後見制度支援信託の場合、だいたい15万円から20万円の間ぐらいで決定されることが多いようです。
(名古屋家裁の場合です。他の裁判所は異なるかもしれません。)
司法書士の側から、この報酬額を見た場合、どのような感想があるかと言うと、正直、「安い」と感じている人が大半だと思います。

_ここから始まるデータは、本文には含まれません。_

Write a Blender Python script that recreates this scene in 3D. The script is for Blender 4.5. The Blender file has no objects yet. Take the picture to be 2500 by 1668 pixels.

逆に親族は「そんなに高い金額を支払うのか」と感じる人も多いようです。
高い?安い? 専門職の後見支援信託報酬
司法書士や弁護士にとっては、後見支援信託手続きの報酬は、安いと感じている人が実は多いのです。なぜでしょう。
その理由は、いくつか挙げられます。
- ほとんどの事務処理を事務員に任せることが出来ない
- 責任が大きい
- 通常の仕事以外の仕事をしても、ほとんど報酬額に反映されない
例えば、金融機関への後見人届出などは、専門職本人が行くことが義務付けられています。信託契約も同様です。
つまり専門職の負担が他の仕事に比べて大きいのです。
銀行以外にも専門職が直接どこかへ出向くことも珍しくありません。
それだけ、専門職の時間を拘束していることになるのです。
高額の財産を預かる訳ですから、司法書士も細心の注意を払う必要があります。
一般の仕事なら、財産が大きくなれば、報酬も高くなるものですが、支援信託の場合は、預かる財産の額に関係なく報酬額は、ほぼ一定です。
これが、「報酬が安い」と感じる理由の2つ目です。
例えば、私の経験ですと、相続の手続をしたり、遺産分割後の財産の分配をしたり、確定申告をしたり、未払いの永代供養料の減額交渉をして、遠方の寺院まで支払いに行ったりしたことがありましたが、報酬額はほとんど変わりませんでした。
このような実情を知らない親族の方は、「専門職の報酬は高いんじゃないか」と考えたりしがちだと思います。
「一般的な他の手続きの報酬と比べたら決して高くない、むしろ安い」という事実は分かって頂けたらと思います。